Nas memórias mais antigas dele, quem fazia essa receita – maravilhosamente bem, destaca – era uma senhora baixinha e magrinha de avental azul. Já falecida, a dona Edith trabalhou três décadas no Gambrinus. Sua forma regrada de trabalho ainda é referência para o administrador, que se esforça para que os quitutes sigam tendo a mesma identidade.
– Eu como esses pratos há 28 anos, acho que guardo ainda a memória do sabor. Pode ser que não seja igual, mas alguma coisa eu tento preservar.
Se dona Edith era a responsável por pilotar as panelas na cozinha, José Carlos Lopes Tavares, o Zezinho, 70 anos, tratava de servir a clientela.
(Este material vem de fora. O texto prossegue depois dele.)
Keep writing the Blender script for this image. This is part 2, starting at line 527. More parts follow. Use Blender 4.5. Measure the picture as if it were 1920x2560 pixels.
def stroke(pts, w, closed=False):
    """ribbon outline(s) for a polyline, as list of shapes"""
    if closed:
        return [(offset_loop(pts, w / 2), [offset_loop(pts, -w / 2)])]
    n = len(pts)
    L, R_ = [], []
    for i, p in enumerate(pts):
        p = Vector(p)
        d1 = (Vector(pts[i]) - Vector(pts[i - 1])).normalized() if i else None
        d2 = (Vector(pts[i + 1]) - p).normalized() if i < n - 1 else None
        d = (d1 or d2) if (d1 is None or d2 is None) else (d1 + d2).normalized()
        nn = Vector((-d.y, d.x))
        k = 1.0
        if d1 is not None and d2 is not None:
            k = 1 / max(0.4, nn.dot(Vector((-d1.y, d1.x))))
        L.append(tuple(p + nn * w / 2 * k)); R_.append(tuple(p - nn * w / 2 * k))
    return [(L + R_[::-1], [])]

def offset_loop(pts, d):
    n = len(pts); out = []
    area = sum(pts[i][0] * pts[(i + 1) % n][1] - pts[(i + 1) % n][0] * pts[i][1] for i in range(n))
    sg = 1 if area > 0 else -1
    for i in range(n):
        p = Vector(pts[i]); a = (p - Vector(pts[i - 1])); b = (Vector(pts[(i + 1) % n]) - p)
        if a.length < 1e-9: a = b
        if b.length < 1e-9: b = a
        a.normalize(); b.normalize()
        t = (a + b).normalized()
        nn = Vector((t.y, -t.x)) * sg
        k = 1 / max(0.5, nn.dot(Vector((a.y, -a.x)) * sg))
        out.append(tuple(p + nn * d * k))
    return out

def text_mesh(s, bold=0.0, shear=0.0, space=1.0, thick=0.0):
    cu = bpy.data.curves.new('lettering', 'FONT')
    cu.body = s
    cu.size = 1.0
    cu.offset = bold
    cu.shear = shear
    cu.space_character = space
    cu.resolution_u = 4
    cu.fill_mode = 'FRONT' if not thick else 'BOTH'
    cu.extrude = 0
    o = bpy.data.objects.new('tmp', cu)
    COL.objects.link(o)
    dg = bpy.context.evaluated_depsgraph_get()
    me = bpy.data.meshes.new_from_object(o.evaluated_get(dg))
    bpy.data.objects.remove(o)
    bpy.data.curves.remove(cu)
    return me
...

O garçom tem 1m59cm de altura e cabelos grisalhos. De cada três frases que fala, pelo menos uma é piada. Ele trabalha há cerca de 40 anos ali, e não quer saber de pendurar as chuteiras.
– Enquanto eu tiver pernas para andar e o sorriso que o cliente merece, eu vou estar aqui – avisa.
Cinco relíquias nas paredes do Gambrinus
O relógio
Além de servir os clientes, o garçom Sérgio Luiz D’Ávila Pereira, 58 anos, tem outra atribuição: é ele quem mantém o tempo passando. O patrão Antônio Melo deu-lhe a incumbência de dar corda no relógio antigo de madeira exposto no restaurante quando começou a trabalhar ali, há 22 anos. Assim que chega ao Mercado Público, ele dá oito voltas para um lado e oito para o outro.
– Não pode dar corda demais, para não arrebentar – explica.
O relógio foi adquirido há mais de 30 anos por João Melo (irmão de Antônio e pai de João Alberto), que o comprou de um amigo.
– Vamos manter o relógio funcionando para que o Gambrinus continue – diz Pereira.
As válvulas de chope
Na mesma parede do relógio, estão pendurados alguns objetos dourados, de serventia conhecida por poucos. Trata-se de antigas válvulas e bombas de chope.
Até a década de 1980, para extrair a bebida, os garçons batiam a rolha do barril e inseriam a válvula – o mais rápido possível para o líquido não jorrar. Depois, bombeavam a peça para transferir a bebida para o copo. Antes de virar decoração, esse equipamento foi substituído por chopeiras elétricas.
– Agora é barbadinha – graceja Zezinho, garçom há 40 anos na casa.
O quadro negro
Um quadro negro com moldura robusta, exposto no topo de uma das janelas do Gambrinus, anuncia o cardápio do dia – de vários anos atrás. A letra das inscrições ainda é do garçom Jorge de Oliveira, popular Vovô, que teve meio século de Gambrinus e faleceu no ano passado. João Alberto explica que, até a década de 1980, o restaurante não tinha cardápio de papel. Diariamente, Vovô baixava o pesado quadro negro e escrevia os pratos do dia com giz molhado. Mesmo com a adoção de cardápios de papel, decidiu-se manter o quadro exposto, como mais um elemento histórico – apesar de desatualizado.
A cadeira de Francisco Alves
Há dezenas de cadeiras de madeira no Gambrinus, mas é difícil não notar uma em especial. Pendurada a mais de dois metros de altura, na quina da parede, está a cadeira de Francisco Alves, cantor carioca falecido na década de 1950.
A homenagem ao intérprete de Cadeira Vazia nasceu a alguns metros dali, no Restaurante Treviso, reduto da boemia na Capital. Quando vinha a Porto Alegre se apresentar, Chico Alves era visto ali – às vezes, acompanhado de nomes como Lupicínio Rodrigues. Quando ele morreu, em um acidente de carro, o restaurante guardou sua cadeira como lembrança. O Treviso acabou fechando as portas, e o dono da sorveteria que ocuparia o local no Mercado Público decidiu doar a cadeira ao Gambrinus, com o palpite – certeiro – de que ali a história iria se perpetuar.
A pintura revelada na reforma
Uma pintura na parede, revelada durante uma reforma na década de 1990 (acima), foi mantida no centro do restaurante. Além do nome Gambrinus, no registro desgastado está representada a imagem masculina que batiza o restaurante – que em uma versão é tida como a figura mítica que ensinou aos germanos o segredo da fabricação da cerveja, e, em outra, um rei eleito protetor dos cervejeiros. Acredita-se que o desenho tenha sido encomendado pelos fundadores do local, há pelo menos um século.
– Achei o máximo, resgataram parte da história – diz a cliente Maria Cristina Endler.